Starting things on an absolute high, Bernard Grancher’s contribution is seriously lovely. A Stereolab-esque plucked love letter in chanting vox and beaded synthetics. A buoyant sun-kissed romance that slips into Brian Duffy’s radiophonic intro for “Wind On Combe Gibbet” before he skydives into a solid groove. A serotonin blush of bassy bubble-wrap, periscoping a host of sonically satisfying details and seahorsing rhythmics.
Loving the flip coin aesthetics of each track offers, the shifting moods you navigate through. The tribal frazzle of Pete Hope’s contribution documenting a possible launderette Tinder date in tight piano pins, bourbon burning vocals and swaggering circuitry. The light lounge panther that is Language Field’s contribution, garland-floating in silky swishes of airy flute and handclaps, slipping into a short burst of otherworldliness from The United States Of America’s lead singer Dorothy Moskowitz and Swedish purveyor of oddness Retep Folo. The sudden Afro-funk thump of that Spiritual South and Amampondo track getting a good rattle out of the double glazing.

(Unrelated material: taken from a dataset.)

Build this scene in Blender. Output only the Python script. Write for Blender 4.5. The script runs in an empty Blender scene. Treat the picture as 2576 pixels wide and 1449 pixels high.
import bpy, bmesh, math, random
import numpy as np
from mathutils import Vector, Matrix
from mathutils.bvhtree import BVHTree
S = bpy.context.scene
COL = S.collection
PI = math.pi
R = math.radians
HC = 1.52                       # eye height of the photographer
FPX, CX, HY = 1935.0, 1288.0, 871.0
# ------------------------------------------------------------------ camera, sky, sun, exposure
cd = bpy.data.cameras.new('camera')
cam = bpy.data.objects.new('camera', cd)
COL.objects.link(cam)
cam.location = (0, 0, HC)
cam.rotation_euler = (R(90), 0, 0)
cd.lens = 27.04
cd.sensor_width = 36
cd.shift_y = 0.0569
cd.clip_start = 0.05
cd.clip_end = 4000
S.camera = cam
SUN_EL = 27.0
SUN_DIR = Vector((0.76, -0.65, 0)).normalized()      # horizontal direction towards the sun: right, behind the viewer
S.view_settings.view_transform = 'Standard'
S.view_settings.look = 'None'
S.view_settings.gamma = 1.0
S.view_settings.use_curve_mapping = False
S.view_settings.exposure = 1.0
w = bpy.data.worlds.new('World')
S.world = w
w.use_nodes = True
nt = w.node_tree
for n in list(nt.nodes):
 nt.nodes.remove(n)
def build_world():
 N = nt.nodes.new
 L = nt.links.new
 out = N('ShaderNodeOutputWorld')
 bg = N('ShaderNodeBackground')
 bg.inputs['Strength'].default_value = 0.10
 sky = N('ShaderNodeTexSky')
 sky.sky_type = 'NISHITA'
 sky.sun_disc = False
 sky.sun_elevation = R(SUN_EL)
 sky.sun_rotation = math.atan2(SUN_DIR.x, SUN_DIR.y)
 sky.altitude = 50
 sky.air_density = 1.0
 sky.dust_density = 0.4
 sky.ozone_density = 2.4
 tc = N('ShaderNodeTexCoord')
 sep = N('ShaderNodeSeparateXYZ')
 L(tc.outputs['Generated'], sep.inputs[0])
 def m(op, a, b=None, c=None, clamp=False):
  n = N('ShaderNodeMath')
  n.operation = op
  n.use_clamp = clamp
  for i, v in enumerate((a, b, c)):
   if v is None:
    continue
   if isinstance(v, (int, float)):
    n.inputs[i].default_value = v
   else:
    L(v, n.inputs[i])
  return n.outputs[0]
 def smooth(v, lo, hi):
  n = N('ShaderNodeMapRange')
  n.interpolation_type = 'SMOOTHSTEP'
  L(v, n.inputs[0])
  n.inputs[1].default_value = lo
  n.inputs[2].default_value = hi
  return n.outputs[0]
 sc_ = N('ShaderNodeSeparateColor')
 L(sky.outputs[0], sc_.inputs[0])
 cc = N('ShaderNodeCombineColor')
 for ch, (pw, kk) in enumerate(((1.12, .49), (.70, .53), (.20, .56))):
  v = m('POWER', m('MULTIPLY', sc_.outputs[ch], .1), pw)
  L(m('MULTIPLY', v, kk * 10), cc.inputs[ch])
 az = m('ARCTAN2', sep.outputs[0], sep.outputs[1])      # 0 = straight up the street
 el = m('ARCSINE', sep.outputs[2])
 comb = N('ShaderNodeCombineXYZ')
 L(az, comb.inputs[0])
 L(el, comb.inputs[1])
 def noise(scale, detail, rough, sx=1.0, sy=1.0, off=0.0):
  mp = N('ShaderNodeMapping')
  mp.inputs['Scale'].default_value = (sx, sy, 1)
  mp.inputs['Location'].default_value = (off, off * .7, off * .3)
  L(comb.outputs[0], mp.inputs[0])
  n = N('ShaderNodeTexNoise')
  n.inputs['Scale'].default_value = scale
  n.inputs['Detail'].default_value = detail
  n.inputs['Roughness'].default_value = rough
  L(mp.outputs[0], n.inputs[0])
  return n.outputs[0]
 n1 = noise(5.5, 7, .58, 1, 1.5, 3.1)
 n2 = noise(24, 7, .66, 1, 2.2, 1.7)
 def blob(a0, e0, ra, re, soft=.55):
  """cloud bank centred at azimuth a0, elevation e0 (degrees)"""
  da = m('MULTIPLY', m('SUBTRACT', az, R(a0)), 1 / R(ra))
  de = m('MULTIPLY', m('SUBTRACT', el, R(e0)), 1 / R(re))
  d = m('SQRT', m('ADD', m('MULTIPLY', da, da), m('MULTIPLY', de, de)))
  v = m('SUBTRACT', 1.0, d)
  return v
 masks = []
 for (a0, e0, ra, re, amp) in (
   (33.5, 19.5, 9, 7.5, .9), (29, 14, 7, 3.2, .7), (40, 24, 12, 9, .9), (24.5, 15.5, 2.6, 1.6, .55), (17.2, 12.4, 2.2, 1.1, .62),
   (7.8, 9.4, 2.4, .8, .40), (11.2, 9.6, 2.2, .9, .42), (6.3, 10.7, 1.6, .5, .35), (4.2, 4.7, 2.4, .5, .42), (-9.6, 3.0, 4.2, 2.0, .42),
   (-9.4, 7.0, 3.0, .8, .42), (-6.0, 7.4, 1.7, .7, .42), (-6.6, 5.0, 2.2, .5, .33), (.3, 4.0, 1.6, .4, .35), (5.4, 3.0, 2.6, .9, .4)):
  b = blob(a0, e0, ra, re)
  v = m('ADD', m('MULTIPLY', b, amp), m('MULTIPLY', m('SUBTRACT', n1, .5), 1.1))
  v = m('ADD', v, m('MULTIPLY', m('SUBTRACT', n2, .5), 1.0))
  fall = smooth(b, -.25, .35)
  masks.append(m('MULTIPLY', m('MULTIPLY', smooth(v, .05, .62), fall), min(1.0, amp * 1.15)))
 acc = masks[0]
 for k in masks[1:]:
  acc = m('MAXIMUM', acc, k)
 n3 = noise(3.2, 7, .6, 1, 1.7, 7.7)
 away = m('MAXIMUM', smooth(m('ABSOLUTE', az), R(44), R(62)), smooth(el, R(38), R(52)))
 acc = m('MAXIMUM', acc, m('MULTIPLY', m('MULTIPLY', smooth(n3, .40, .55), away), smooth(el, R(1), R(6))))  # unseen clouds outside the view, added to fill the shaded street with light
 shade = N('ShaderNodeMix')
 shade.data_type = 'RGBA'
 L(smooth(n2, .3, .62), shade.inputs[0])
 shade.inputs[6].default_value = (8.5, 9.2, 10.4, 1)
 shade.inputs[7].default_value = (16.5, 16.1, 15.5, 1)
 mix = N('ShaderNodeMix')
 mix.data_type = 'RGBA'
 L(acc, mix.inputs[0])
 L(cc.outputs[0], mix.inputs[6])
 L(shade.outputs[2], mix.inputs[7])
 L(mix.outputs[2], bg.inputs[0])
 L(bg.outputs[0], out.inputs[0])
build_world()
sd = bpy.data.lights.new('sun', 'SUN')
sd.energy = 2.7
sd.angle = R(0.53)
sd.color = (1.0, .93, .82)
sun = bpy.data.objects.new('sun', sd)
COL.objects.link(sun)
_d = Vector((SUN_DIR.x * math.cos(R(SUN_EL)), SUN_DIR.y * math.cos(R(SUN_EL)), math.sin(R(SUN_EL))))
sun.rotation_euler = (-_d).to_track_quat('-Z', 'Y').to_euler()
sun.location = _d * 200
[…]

Yeah, it’s a satisfying ride, that sees Dolly Dolly — Buried Treasure’s very own Max Headroom (whose albums are always worth hunting down) — getting a frustratingly short but decisive innings, before the late-night cellar bar of your imagination is treated to the spidery tonalities of Annabel [lee]. A solid momentum held further by Magnetic Cartridge Quartet‘s foot-shifting diodes and the algorithmic lilt of Veris’s “Pipe” that follows them, all rounding into the rejuvenating geometrics of the label’s supergroup Revbjelde. Chilled-out dynamics that outro on the child-like casio of Silvia Sommer, that spectrally dine like one of those chintzy radiophonic intros a certain Ms Derbyshire used to dabble with.Decapoda is a superb compilation that whets my appetite for (and comes with the tickets for) Buried Treasure’s upcoming birthday celebrations, taking place beneath a 1960’s brutalist car park in Bracknell New Town on Saturday 14 October 2023.